** begin Data for processing **

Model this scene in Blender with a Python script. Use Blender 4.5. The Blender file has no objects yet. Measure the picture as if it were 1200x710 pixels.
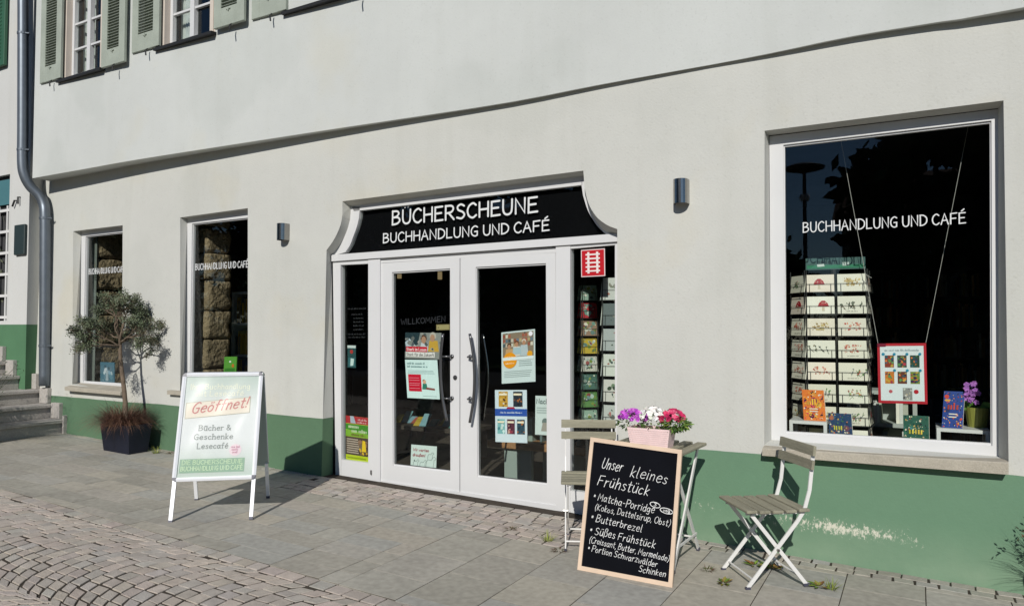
import bpy, bmesh, math, random
from mathutils import Vector, Matrix
random.seed(7)
sc = bpy.context.scene
COL = sc.collection

# ------------------------------------------------------------------ camera
# facade = plane Y 0 (X to the right, Y into the building), ground = Z 0 at X 0
F_PX, PW, CX, CY = 840.0, 1200.0, 600.0, 355.0
PITCH = math.radians(1.977)
YAW = math.radians(29.427)
CAM = Vector((0.0, -5.2, 1.5375))
FW = Vector((-math.sin(YAW), math.cos(YAW), 0)); RT = Vector((math.cos(YAW), math.sin(YAW), 0)); UPZ = Vector((0, 0, 1))
CF = FW * math.cos(PITCH) + UPZ * math.sin(PITCH)
CU = UPZ * math.cos(PITCH) - FW * math.sin(PITCH)
cd = bpy.data.cameras.new('camera'); cam = bpy.data.objects.new('camera', cd); COL.objects.link(cam)
cd.sensor_fit = 'HORIZONTAL'; cd.sensor_width = 36.0; cd.lens = 36.0 * F_PX / PW
cd.clip_start = 0.05; cd.clip_end = 2000
cam.matrix_world = Matrix(((RT.x, CU.x, -CF.x, CAM.x), (RT.y, CU.y, -CF.y, CAM.y), (RT.z, CU.z, -CF.z, CAM.z), (0, 0, 0, 1)))
sc.camera = cam

# ------------------------------------------------------------------ sky, sun, exposure
SUN_EL, SUN_AZ = math.radians(31.5), math.radians(17.0)
SUNPOS = Vector((math.sin(SUN_AZ) * math.cos(SUN_EL), -math.cos(SUN_AZ) * math.cos(SUN_EL), math.sin(SUN_EL)))
w = bpy.data.worlds.new('World'); sc.world = w; w.use_nodes = True
wn = w.node_tree; wn.nodes.clear()
sky = wn.nodes.new('ShaderNodeTexSky'); sky.sky_type = 'NISHITA'; sky.sun_disc = False
sky.sun_elevation = SUN_EL; sky.sun_rotation = math.atan2(SUNPOS.x, SUNPOS.y)
sky.air_density = 1.0; sky.dust_density = 0.0; sky.ozone_density = 6.0
bg = wn.nodes.new('ShaderNodeBackground'); bg.inputs[1].default_value = 0.065
wo = wn.nodes.new('ShaderNodeOutputWorld')
wn.links.new(sky.outputs[0], bg.inputs[0]); wn.links.new(bg.outputs[0], wo.inputs[0])
sl = bpy.data.lights.new('sun', 'SUN'); sl.energy = 3.88; sl.angle = math.radians(0.5); sl.color = (1.0, 0.965, 0.90)
so = bpy.data.objects.new('sun', sl); COL.objects.link(so)
so.rotation_euler = SUNPOS.to_track_quat('Z', 'Y').to_euler(); so.location = (6, -20, 15)
sc.view_settings.view_transform = 'Standard'; sc.view_settings.look = 'None'
sc.view_settings.exposure = 0.0; sc.view_settings.gamma = 1.0; sc.view_settings.use_curve_mapping = False

# ------------------------------------------------------------------ geometry helpers
BAT = 0.06                                   # the old wall leans: its foot stands 6 cm proud of its head
def wally(z): return -BAT * (1 - z / 3.4)
def gz(x): return -0.0226 * x                # the street falls gently to the right
def ray(px, py): return CF + RT * ((px - CX) / F_PX) - CU * ((py - CY) / F_PX)
def at(px, py, Y=0.0):
    d = ray(px, py); t = (Y - CAM.y) / d.y; return CAM + d * t
def atw(px, py, off=0.0):                    # on the leaning wall
    d = ray(px, py)                          # y = -B + B z/3.4 + off
    t = (CAM.y + BAT - off - BAT * CAM.z / 3.4) / (BAT * d.z / 3.4 - d.y); return CAM + d * t
def atg(px, py):
    d = ray(px, py); t = -(CAM.z + 0.0226 * CAM.x) / (d.z + 0.0226 * d.x); return CAM + d * t
def atz(px, py, Z):
    d = ray(px, py); t = (Z - CAM.z) / d.z; return CAM + d * t
def V(*a): return Vector(a) if a else Vector((0, 0, 0))
def lerp(a, b, t): return a + (b - a) * t
def smooth(pts, n=4, closed=False):          # Catmull-Rom through the points
    P = [Vector(p) for p in pts]; out = []
    m = len(P)
    for i in range(m - 1):
        p0 = P[i - 1] if i > 0 else P[0] * 2 - P[1]
        p1, p2 = P[i], P[i + 1]
        p3 = P[i + 2] if i + 2 < m else P[-1] * 2 - P[-2]
        for k in range(n):
            t = k / n
            out.append(0.5 * ((2 * p1) + (p2 - p0) * t + (2 * p0 - 5 * p1 + 4 * p2 - p3) * t * t + (3 * p1 - p0 - 3 * p2 + p3) * t ** 3))
    out.append(P[-1]); return out
def hexc(h):
    r = [int(h[i:i + 2], 16) / 255 for i in (0, 2, 4)]
    return tuple((c / 12.92 if c <= 0.04045 else ((c + 0.055) / 1.055) ** 2.4) for c in r) + (1.0,)
def jit(c, a):
    k = 1 + random.uniform(-a, a); return tuple(min(1, max(0, x * k * (1 + random.uniform(-a, a) * .25))) for x in c[:3]) + (1.0,)

class MB:
    def __init__(s): s.v = []; s.f = []; s.c = []; s.m = []
    def add(s, vs, fs, col=None, mat=0):
        b = len(s.v); s.v += [Vector(p) for p in vs]
        for q in fs: s.f.append([b + i for i in q]); s.c.append(col); s.m.append(mat)
        return s
    def quad(s, a, b, c, d, col=None, mat=0): return s.add([a, b, c, d], [(0, 1, 2, 3)], col, mat)
    def obox(s, O, e1, e2, e3, col=None, mat=0):
        O, e1, e2, e3 = Vector(O), Vector(e1), Vector(e2), Vector(e3)
        vs = [O, O + e1, O + e1 + e2, O + e2, O + e3, O + e1 + e3, O + e1 + e2 + e3, O + e2 + e3]
        fs = [(3, 2, 1, 0), (4, 5, 6, 7), (0, 1, 5, 4), (1, 2, 6, 5), (2, 3, 7, 6), (3, 0, 4, 7)]
        if e1.cross(e2).dot(e3) < 0: fs = [f[::-1] for f in fs]
        return s.add(vs, fs, col, mat)
    def box(s, x0, x1, y0, y1, z0, z1, col=None, mat=0): return s.obox((x0, y0, z0), (x1 - x0, 0, 0), (0, y1 - y0, 0), (0, 0, z1 - z0), col, mat)
    def bbox(s, x0, x1, y0, y1, z0, z1, b=.004, col=None, mat=0):   # box with chamfered vertical and top edges
        vs = []
        for z, i in ((z0, b), (z0 + b, 0), (z1 - b, 0), (z1, b)):
            for k, (x, y, dx, dy) in enumerate(((x0, y0, 1, 1), (x1, y0, -1, 1), (x1, y1, -1, -1), (x0, y1, 1, -1))):
                A = (x + dx * (b + i), y + dy * i, z); B_ = (x + dx * i, y + dy * (b + i), z)
                vs += [B_, A] if k in (0, 2) else [A, B_]
        fs = [tuple(range(7, -1, -1)), tuple(range(24, 32))]
        for r in range(3):
            for i in range(8): fs.append((r * 8 + i, r * 8 + (i + 1) % 8, r * 8 + 8 + (i + 1) % 8, r * 8 + 8 + i))
        return s.add(vs, fs, col, mat)
    def prism(s, pts, d, col=None, mat=0):     # polygon swept along d
        P = [Vector(p) for p in pts]; d = Vector(d); n = len(P)
        nn = Vector((0, 0, 0))
        for i in range(n): nn += P[i].cross(P[(i + 1) % n])
        if nn.dot(d) > 0: P.reverse()
        fs = [tuple(range(n)), tuple(range(2 * n - 1, n - 1, -1))] + [(i, n + i, n + (i + 1) % n, (i + 1) % n) for i in range(n)]
        fs = fs[:2] + [f[::-1] for f in fs[2:]]
        fs = fs[:2] + [f[::-1] for f in fs[2:]]
        return s.add(P + [p + d for p in P], fs, col, mat)
    def tube(s, pts, rad, n=8, col=None, mat=0, cap=True):
        P = [Vector(p) for p in pts]; m = len(P)
        R = rad if isinstance(rad, (list, tuple)) else [rad] * m
        vs = []; a = None
        for i in range(m):
            t = (P[min(i + 1, m - 1)] - P[max(i - 1, 0)]).normalized()
            if a is None:
                a = t.orthogonal().normalized()
            a = (a - t * a.dot(t)); a = a.normalized() if a.length > 1e-6 else t.orthogonal().normalized()
            b = t.cross(a)
            for k in range(n):
                q = 2 * math.pi * k / n; vs.append(P[i] + (a * math.cos(q) + b * math.sin(q)) * R[i])
        fs = [(i * n + k, i * n + (k + 1) % n, (i + 1) * n + (k + 1) % n, (i + 1) * n + k) for i in range(m - 1) for k in range(n)]
        if cap: fs += [tuple(range(n - 1, -1, -1)), tuple(range((m - 1) * n, m * n))]
        return s.add(vs, fs, col, mat)
    def lathe(s, O, prof, n=24, col=None, mat=0, sx=1, sy=1):
        O = Vector(O); vs = [O + Vector((r * sx * math.cos(2 * math.pi * k / n), r * sy * math.sin(2 * math.pi * k / n), z)) for r, z in prof for k in range(n)]
        fs = [(i * n + k, i * n + (k + 1) % n, (i + 1) * n + (k + 1) % n, (i + 1) * n + k) for i in range(len(prof) - 1) for k in range(n)]
        return s.add(vs, fs, col, mat)
    def bar(s, p0, p1, w, t, side, col=None, mat=0):   # flat bar; width w lies along 'side'
        p0, p1, side = Vector(p0), Vector(p1), Vector(side)
        d = (p1 - p0); u = (side - d * (side.dot(d) / d.dot(d))).normalized(); v = d.normalized().cross(u)
        return s.obox(p0 - u * w / 2 - v * t / 2, u * w, v * t, d, col, mat)
    def build(s, name, mat, parent=None, base=None, smooth=False):
        off = Vector((0, 0, 0))
        root = parent
        while root is not None and root.parent is not None: root = root.parent
        if root is not None: off = ROOT.get(root.name, Vector((0, 0, 0)))
        elif base is not None: off = Vector(base)
        me = bpy.data.meshes.new(name)
        me.from_pydata([tuple(p - off) for p in s.v], [], s.f)
        for m_ in (mat if isinstance(mat, (list, tuple)) else [mat]): me.materials.append(m_)
        me.polygons.foreach_set('material_index', s.m)
        if any(c is not None for c in s.c):
            at_ = me.color_attributes.new('Col', 'FLOAT_COLOR', 'CORNER'); buf = []
            for f, c in zip(s.f, s.c): buf += list(c or (.8, .8, .8, 1)) * len(f)
            at_.data.foreach_set('color', buf)
        if smooth: me.polygons.foreach_set('use_smooth', [True] * len(s.f))
        me.update()
        o = bpy.data.objects.new(name, me); COL.objects.link(o)
        if parent is not None: o.parent = parent
        elif base is not None: o.location = off; ROOT[o.name] = off.copy()
        return o
ROOT = {}
def thing(name, label, cat, loc=(0, 0, 0), group=None, rz=0.0, local=False):
    o = bpy.data.objects.new(name, None); COL.objects.link(o); o.empty_display_size = .2
    o.location = loc; o.rotation_euler = (0, 0, rz); o['label'] = label; o['category'] = cat
    if group: o['group'] = group
    ROOT[o.name] = Vector((0, 0, 0)) if local else Vector(loc)
    return o
def tag(o, label, cat, group=None):
    o['label'] = label; o['category'] = cat
    if group: o['group'] = group
    return o
def struct(o): o['kind'] = 'structure'; return o

class Fr:                                       # a flat frame: origin lower left, metric axes, outward normal
    def __init__(s, O, u, v, n=None):
        s.O = Vector(O); u, v = Vector(u), Vector(v); s.w, s.h = u.length, v.length
        s.u, s.v = u.normalized(), v.normalized(); s.n = Vector(n).normalized() if n is not None else s.u.cross(s.v).normalized()
    def p(s, x, y, h=0.0): return s.O + s.u * x + s.v * y + s.n * h
    def q(s, a, b, h=0.0): return s.p(a * s.w, b * s.h, h)
def pfr(tl, tr, br, bl, Y):                     # frame of four photo corners lying on the plane Y
    a, b, c = at(*bl, Y), at(*br, Y), at(*tl, Y)
    return Fr(a, b - a, c - a, (0, -1, 0))
LIFT = [0.0]
def lift(): LIFT[0] = (LIFT[0] + .00006) % .0012; return LIFT[0]
def rect(mb, fr, a0, b0, a1, b1, col, h=.0006):
    h += lift(); mb.quad(fr.q(a0, b0, h), fr.q(a1, b0, h), fr.q(a1, b1, h), fr.q(a0, b1, h), col)
def poly(mb, fr, pts, col, h=.001):
    h += lift(); mb.add([fr.q(a, b, h) for a, b in pts], [tuple(range(len(pts)))], col)
def disc(mb, fr, a, b, r, col, h=.001, n=18, sy=1.0, rot=0.0):
    h += lift(); c = fr.p(a * fr.w, b * fr.h)
    pts = []
    for k in range(n):
        q = 2 * math.pi * k / n; x, y = r * math.cos(q), r * sy * math.sin(q)
        pts.append(c + fr.u * (x * math.cos(rot) - y * math.sin(rot)) + fr.v * (x * math.sin(rot) + y * math.cos(rot)) + fr.n * h)
    mb.add(pts, [tuple(range(n))], col)
def sheet(mb, fr, col, t=.002):                 # the paper itself, a thin box behind the prints
    mb.obox(fr.O - fr.n * t, fr.u * fr.w, fr.v * fr.h, fr.n * t, col)

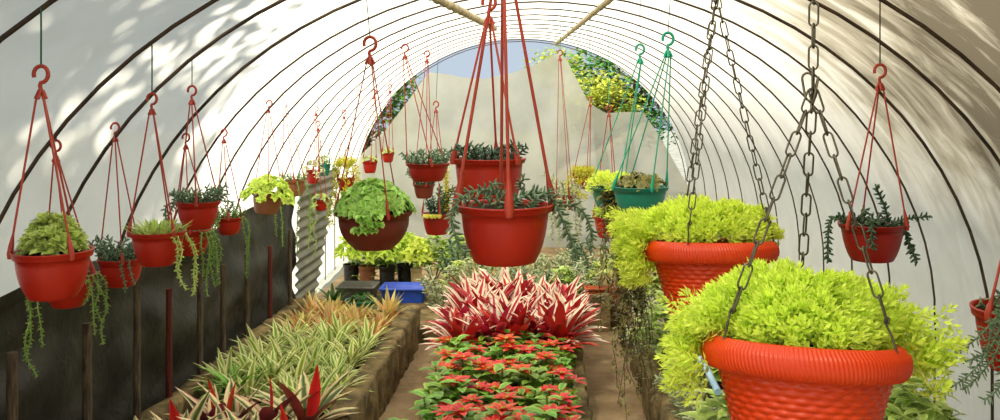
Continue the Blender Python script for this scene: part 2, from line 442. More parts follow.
# bed edgings of rough stone
def edging(name, x0, x1, y0, y1, h, axis='y', seed=0):
    mb = MB()
    L = (y1-y0) if axis == 'y' else (x1-x0)
    n = int(L/.03); prof = [(0,0),(0,.5),(0,.93),(.12,1),(.5,1),(.88,1),(1,.93),(1,.5),(1,0)]
    rows = []
    for i in range(n+1):
        t = i/n; r = []
        for (u, v) in prof:
            if axis == 'y': p = Vector((x0+(x1-x0)*u, y0+L*t, h*v))
            else: p = Vector((x0+L*t, y0+(y1-y0)*u, h*v))
            q = Vector((p.x*9+seed, p.y*9, p.z*9))
            k = .022*noise.noise(q) - .014*(1 if (t*L % .28) < .03 else 0)
            if v > 0: p.z += k*.8
            if axis == 'y': p.x += k*(1 if u < .5 else -1)*-1 if u in (0, 1) else 0
            else: p.y += k if u in (0, 1) else 0
            r.append(tuple(p))
        rows.append(r)
    mb.quad_strip(rows)
    mb.cap([rows[0][i] for i in range(len(prof))]); mb.cap([rows[-1][i] for i in range(len(prof))][::-1])
    return struct(mb.build(name, M['stone']))
edging('trim_1', -1.78, -1.69, 2.2, 6.3, .30, seed=1)
edging('trim_2', -1.0, -.88, 2.2, 6.2, .27, seed=5)
edging('trim_3', -1.68, -1.0, 6.1, 6.2, .25, 'x', seed=9)
edging('trim_4', -.60, -.52, 2.4, 6.5, .22, seed=13)
edging('trim_5', .12, .20, 2.4, 6.2, .20, seed=17)
edging('trim_6', .52, .64, 2.0, 7.6, .27, seed=21)
edging('trim_7', -.60, .45, 6.5, 6.6, .27, 'x', seed=25)
def soil_bed(x0, x1, y0, y1, z):
    struct(grid('floor', x0, x1, y0, y1, 20, 60, lambda x, y: z+.02*noise.noise(Vector((x*6, y*6, 1))), M['soil']))
soil_bed(-1.70, -.99, 2.2, 6.12, .19)
soil_bed(-.53, .13, 2.4, 6.5, .15)
soil_bed(.63, 1.86, 2.0, 7.6, .20)

# ------------------------------------------------------------------ foliage makers
def gold(i): return i*2.39996
def shoot(mb, p, d, L, nl, ll, lw, m=0):
    d = d.normalized(); a = d.orthogonal().normalized(); b = d.cross(a); r0 = rnd.random()*6
    for i in range(nl):
        t = i/(nl-1); th = gold(i) + r0
        o = a*math.cos(th) + b*math.sin(th)
        sp = 1.25 - .85*t
        ld = (d*math.cos(sp) + o*math.sin(sp))
        sd = d.cross(o)
        k = (.75 + .5*math.sin(PI*min(1, t*.9+.1)))
        mb.chip(p + d*(L*t), ld, sd.normalized(), ll*k, lw*k, m)
def dome(mb, R, H, S, hd, n, ll=.022, lw=.0075, sl=.05, nl=15, drop=.05, m=0, spread=None):
    """a cushion of leafy shoots; spread(angle) scales its reach, so that it can stay inside the rim on one side"""
    for i in range(n):
        th = gold(i)+rnd.uniform(-.4, .4); q = math.sqrt((i+.5)/n)
        Sx = S*(spread(th) if spread else 1)
        rr = Sx*q
        lump = noise.noise(Vector((math.cos(th)*q*3.5, math.sin(th)*q*3.5, 7)))*.45
        z = H + hd*(max(0, 1-q**2.4)**.6)*(1+lump) - (drop*max(0, (rr-R)/(.3*R))**1.2 if rr > R else 0)
        o = Vector((math.cos(th), math.sin(th), 0))
        d = o*(q*1.2) + Vector((0, 0, 1.05-q*.45)) + Vector((rnd.uniform(-.5,.5), rnd.uniform(-.5,.5), rnd.uniform(-.2,.3)))
        d.normalize()
        k = rnd.uniform(.7, 1.3)
        p = o*rr + Vector((0,0,z)) - d*(sl*k*.7)
        if rr < R and p.z < H-.012: p.z = H-.012
        shoot(mb, p, d, sl*k, nl, ll*rnd.uniform(.8, 1.2), lw, m)
def broad(mb, R, H, S, hd, n, L=.05, w=.03, m=0, drop=.06, nl=5):
    for i in range(n):
        th = gold(i)+rnd.uniform(-.5,.5); q = math.sqrt((i+.5)/n); rr = S*q
        o = Vector((math.cos(th), math.sin(th), 0))
        z = H + hd*(1-q**2)*rnd.uniform(.6, 1.1) - (drop*(rr-R)/(S-R+1e-4) if rr > R else 0)
        c = o*rr + Vector((0,0,z))
        ax = (o*q + Vector((0,0,.9-q*.3)) + Vector((rnd.uniform(-.4,.4), rnd.uniform(-.4,.4), 0))).normalized()
        a = ax.orthogonal().normalized(); b = ax.cross(a); r0 = rnd.random()*6
        for k in range(nl):
            t2 = r0 + 2*PI*k/nl; od = a*math.cos(t2)+b*math.sin(t2)
            mb.leaf(c, od*.9 + ax*.55, ax, L*rnd.uniform(.7, 1.2), w*rnd.uniform(.8, 1.2), .9, 3, .3, m=m)
def strand(mb, pts, sp, L, w, m=0, per=2, sub=6):
    """a trailing stem clothed in fat leaves"""
    pts = [Vector(p) for p in pts]; P = []
    for i in range(len(pts)-1):
        p0, p1, p2, p3 = pts[max(0,i-1)], pts[i], pts[i+1], pts[min(len(pts)-1,i+2)]
        for k in range(sub):
            t = k/sub
            P.append(.5*((2*p1)+(p2-p0)*t+(2*p0-5*p1+4*p2-p3)*t*t+(3*p1-p0-3*p2+p3)*t**3))
    P.append(pts[-1])
    acc = 0; i = 0
    mb.tube(P, w*.22, 5, m)
    for a, b in zip(P, P[1:]):
        seg = (b-a).length; d = (b-a).normalized() if seg > 1e-6 else Vector((0,0,-1))
        u = d.orthogonal().normalized(); v = d.cross(u); s = 0
        while acc <= seg:
            p = a + d*acc
            for k in range(per):
                th = gold(i); i += 1; o = u*math.cos(th)+v*math.sin(th)
                mb.plump(p, (o*.9 + d*.45).normalized(), L*rnd.uniform(.8,1.15), w*.45, m)
            acc += sp
        acc -= seg
def hang(mb, x, y, z, L, sp, ll, w, m=0, sway=.03):
    n = max(3, int(L/.06)); pts = [(x, y, z)]
    th = math.atan2(y, x)
    for i in range(1, n+1):
        t = i/n
        pts.append((x + .025*math.cos(th) + rnd.uniform(-sway, sway)*.5, y + .025*math.sin(th) + rnd.uniform(-sway, sway)*.5, z + .012 - L*t))
    strand(mb, pts, sp, ll, w, m, 2, 3)
def tuftleaves(mb, n, L, w, elev=(.4, 1.3), droop=.9, m=0, z0=0, seg=5, r0=.01, cup=.2, prof=None, mpick=None):
    for i in range(n):
        th = gold(i)+rnd.uniform(-.3,.3); e = elev[0]+(elev[1]-elev[0])*(i/n)+rnd.uniform(-.12,.12)
        o = Vector((math.cos(th), math.sin(th), 0))
        d = o*math.cos(e)+Vector((0,0,math.sin(e)))
        mb.leaf(o*r0 + Vector((0,0,z0+.02*i/n)), d, (0,0,1), L*rnd.uniform(.75,1.15), w*rnd.uniform(.8,1.15), droop*rnd.uniform(.6,1.3), seg, cup, prof, mpick(i) if mpick else m, rnd.uniform(-.3,.3))

# ------------------------------------------------------------------ hanging pots
def pot_profile(R, H, base=.68, rim=.16, flare=1.05, belly=.0):
    rb = R*base; T = .006
    pr = [(rb*.86, 0), (rb*.96, H*.015), (rb, H*.05)]
    zn = H*(1-rim)
    for i in range(1, 7):
        t = i/6; pr.append((rb + (R*.93-rb)*(t**(.75)) + belly*R*math.sin(PI*t), H*.05 + (zn-H*.05)*t))
    pr += [(R*.985, zn+H*.012), (R, zn+H*.03), (R*1.02*1, H*.965), (R*1.035, H*.975), (R*1.035, H), (R*.97, H), (R*.95, H*.97), (R*.91, H*.82)]
    return pr
def hook_mesh(mb, ax, az, s=1.0):
    """moulded S hook standing on its collar"""
    mb.lathe_at = None
    pts = []
    r = .015*s
    c = Vector((ax, 0, az + .012*s + .018*s + r))
    for k in range(15):
        th = -PI/2 + 1.62*PI*k/14
        pts.append(c + Vector((r*math.cos(th), 0, r*math.sin(th)*1.15)))
    pts = [Vector((ax, 0, az)), Vector((ax, 0, az+.012*s)), Vector((ax-.002*s, 0, az+.022*s))] + pts
    mb.tube(pts, .0043*s, 7)
    for k in range(4):
        th = k*PI/2
        mb.tube([(ax+.003*s*math.cos(th), .003*s*math.sin(th), az+.012*s), (ax+.011*s*math.cos(th), .011*s*math.sin(th), az-.006*s)], .004*s, 6)
    return c.z + r*1.15
def hanging_pot(px, rim_py, y, D, hook, label, mat='red', group='hanging pots', cord='redcord', line='greencord', hr=.66, base=.68, rim=.16, belly=.02, strands=3, phase=.35, sr=.0026, hs=1.0, seg=36, name='hanging_pot', hookmat=None, rz=0, xy=None):
    if px < 300 or px > 800:      # hung straight below a hoop
        hy = min(HOOPS, key=lambda q: abs(q-y)); D *= hy/y; y = hy
    if px < 240: D *= .91; base -= .05; belly += .025
    R = D/2; H = D*hr
    c = W(px, rim_py, y)
    root = empty(name, (c.x, y, c.z - H), label, 'hanging pot', group)
    mb = MB(); mb.lathe(pot_profile(R, H, base, rim, belly=belly), seg)
    pot = mb.build('pot', M[mat], root)
    mb = MB()
    rows = [[(R*.93*k/6*math.cos(2*PI*i/24), R*.93*k/6*math.sin(2*PI*i/24), H*.9 + .006*noise.noise(Vector((k*2+y, i, 3)))+.012*(1-(k/6)**2)) for i in range(24)] for k in range(7)]
    mb.quad_strip(rows, None, 0, True); mb.build('soil', M['soil'], root)
    h = W(hook[0], hook[1], y); ax = h.x - c.x; az = h.z - (c.z - H)
    for k in range(strands):
        th = phase + 2*PI*k/strands - PI/2
        mb = MB(); e = Vector((R*1.03*math.cos(th), R*1.03*math.sin(th), H*.985)); a = Vector((ax+.008*hs*math.cos(th), .008*hs*math.sin(th), az))
        pts = [e + (a-e)*t for t in (0, .33, .66, 1)]
        mb.tube(pts, sr, 6)
        # moulded lug that grips the rim
        mb.tube([e + Vector((0,0,-H*.12)), e + Vector((0,0,-H*.02)), e + (a-e)*.05, e + (a-e)*.12], [sr*2.2, sr*2.8, sr*2.4, sr*1.0], 7)
        mb.build('hanger_strand', M[cord], root)
    mb = MB(); tz = hook_mesh(mb, ax, az, hs); mb.build('hook', M[hookmat or cord], root)
    # line up to the hoops
    topx = c.x + ax; hy = min(HOOPS, key=lambda q: abs(q-y)); zt = ZC + (bh(hy)-.04)*math.sqrt(max(0, 1-((topx-axis(hy))/(A-.04))**2)) - (c.z - H)
    if zt > tz:
        mb = MB(); mb.tube([(ax, 0, tz-.004), (ax*.99, (hy-y)*.5, (tz+zt)/2), (ax, hy-y, zt)], .0023 if y < 3 else .0019, 5)
        mb.build('hanging_line', M[line], root)
    return root, R, H
def fol(root, name, fn, mats, *a, **k):
    mb = MB(); fn(mb, *a, **k); return mb.build(name, mats, root)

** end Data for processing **

The task: Pictures excluded, repeat exactly the lines from the top of the material through the line with "COL = sc.collection", including both of those lines.

Correct output:
Model this scene in Blender with a Python script. Use Blender 4.5. The Blender file has no objects yet. Measure the picture as if it were 1200x710 pixels.
import bpy, bmesh, math, random
from mathutils import Vector, Matrix
random.seed(7)
sc = bpy.context.scene
COL = sc.collection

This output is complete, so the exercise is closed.